Tuesday 14 April 2015

Intention and Interpretation

In A Rhetoric of Irony, Wayne Booth uses a distinction (which he credits to 'the hermeneutic tradition' in philosophy) between a text's ‘meaning’ and its ‘significance’; he is, he explains,

relegating to "significance" all of the indefinitely extendable interpretations that works might be given by individuals or societies pursuing their own interests unchecked by intentions. (1974: 19)
This captures well for me a distinction between instances of critical writing (especially those attempting to make value-claims) that I think are worthwhile or convincing, and those that I might find diverting, but finally consider insubstantial, or indulgent, or at least unconvincing-as-criticism.* If it is to constitute an attempt to grasp a text's meaning, rather than its significance, I think that an interpretation must appear to find some justification in what we can reasonably hypothesise are the text's intentions. While it will forever remain true that even the best hypotheses may turn out to be wrong, I would suggest that it nevertheless remains the critic's responsibility to attempt - in the first instance - this best hypothesis as far as is possible.
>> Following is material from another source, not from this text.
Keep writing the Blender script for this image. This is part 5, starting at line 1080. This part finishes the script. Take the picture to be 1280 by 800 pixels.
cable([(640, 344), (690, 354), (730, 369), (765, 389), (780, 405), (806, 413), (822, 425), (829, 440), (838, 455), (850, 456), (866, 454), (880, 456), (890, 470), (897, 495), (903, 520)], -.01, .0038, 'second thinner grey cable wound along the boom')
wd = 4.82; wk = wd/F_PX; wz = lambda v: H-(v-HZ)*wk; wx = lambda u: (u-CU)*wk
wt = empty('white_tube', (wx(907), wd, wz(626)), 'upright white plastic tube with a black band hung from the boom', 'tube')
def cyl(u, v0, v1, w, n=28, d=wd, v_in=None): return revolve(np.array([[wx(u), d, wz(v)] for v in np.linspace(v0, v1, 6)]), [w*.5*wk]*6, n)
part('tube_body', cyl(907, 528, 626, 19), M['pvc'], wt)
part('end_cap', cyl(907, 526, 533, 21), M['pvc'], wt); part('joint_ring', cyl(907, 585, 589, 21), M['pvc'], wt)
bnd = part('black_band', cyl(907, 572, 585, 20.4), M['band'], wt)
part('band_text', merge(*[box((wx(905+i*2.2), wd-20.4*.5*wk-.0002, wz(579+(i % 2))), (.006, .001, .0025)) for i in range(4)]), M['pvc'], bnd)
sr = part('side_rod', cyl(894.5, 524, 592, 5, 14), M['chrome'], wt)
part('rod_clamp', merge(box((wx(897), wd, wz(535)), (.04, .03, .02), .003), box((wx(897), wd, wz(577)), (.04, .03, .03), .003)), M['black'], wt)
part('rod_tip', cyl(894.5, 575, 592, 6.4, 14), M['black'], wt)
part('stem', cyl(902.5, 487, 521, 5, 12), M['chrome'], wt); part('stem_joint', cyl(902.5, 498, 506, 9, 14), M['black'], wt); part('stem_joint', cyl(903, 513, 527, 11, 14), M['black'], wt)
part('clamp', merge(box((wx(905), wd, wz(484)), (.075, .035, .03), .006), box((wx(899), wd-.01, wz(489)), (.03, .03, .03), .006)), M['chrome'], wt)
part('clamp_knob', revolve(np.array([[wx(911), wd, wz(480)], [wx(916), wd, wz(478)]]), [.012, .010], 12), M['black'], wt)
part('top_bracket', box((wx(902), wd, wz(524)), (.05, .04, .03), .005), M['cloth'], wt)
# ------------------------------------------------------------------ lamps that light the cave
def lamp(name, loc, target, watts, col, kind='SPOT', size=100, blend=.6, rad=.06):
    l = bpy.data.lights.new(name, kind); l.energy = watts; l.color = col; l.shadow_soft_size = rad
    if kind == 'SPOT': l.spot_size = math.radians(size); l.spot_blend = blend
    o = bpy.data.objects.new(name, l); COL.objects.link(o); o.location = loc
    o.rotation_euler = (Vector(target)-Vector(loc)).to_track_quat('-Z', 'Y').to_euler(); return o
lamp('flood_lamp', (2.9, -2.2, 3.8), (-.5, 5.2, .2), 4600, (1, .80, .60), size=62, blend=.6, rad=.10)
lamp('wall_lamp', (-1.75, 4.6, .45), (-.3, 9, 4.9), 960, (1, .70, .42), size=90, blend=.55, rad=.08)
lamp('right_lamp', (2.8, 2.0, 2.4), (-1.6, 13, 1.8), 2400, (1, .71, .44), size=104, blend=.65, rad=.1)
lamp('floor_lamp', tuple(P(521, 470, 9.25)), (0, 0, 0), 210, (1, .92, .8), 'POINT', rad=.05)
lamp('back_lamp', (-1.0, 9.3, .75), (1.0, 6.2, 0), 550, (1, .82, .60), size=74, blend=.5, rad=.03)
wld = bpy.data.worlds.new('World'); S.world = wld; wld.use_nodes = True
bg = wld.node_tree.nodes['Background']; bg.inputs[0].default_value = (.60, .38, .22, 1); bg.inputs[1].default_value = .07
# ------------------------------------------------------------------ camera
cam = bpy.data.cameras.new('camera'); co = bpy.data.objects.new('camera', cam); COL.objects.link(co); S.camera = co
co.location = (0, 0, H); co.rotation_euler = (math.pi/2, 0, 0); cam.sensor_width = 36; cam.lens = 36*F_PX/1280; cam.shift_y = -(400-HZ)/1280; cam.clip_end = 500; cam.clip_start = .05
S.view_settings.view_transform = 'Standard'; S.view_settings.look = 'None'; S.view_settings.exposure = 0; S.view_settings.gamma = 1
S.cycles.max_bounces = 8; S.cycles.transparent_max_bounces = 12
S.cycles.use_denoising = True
Of course, one needn't stop there, and there are many reasons why we may often want to take into account significance as well as meaning; nonetheless, one also probably shouldn't start anywhere else.

*That is to say: while it strikes me as uninteresting as criticism, it may seem useful and convincing as an example of something else: political/media critique or philosophy, for instance, or simply a record of how an interesting writer's analytical mind works.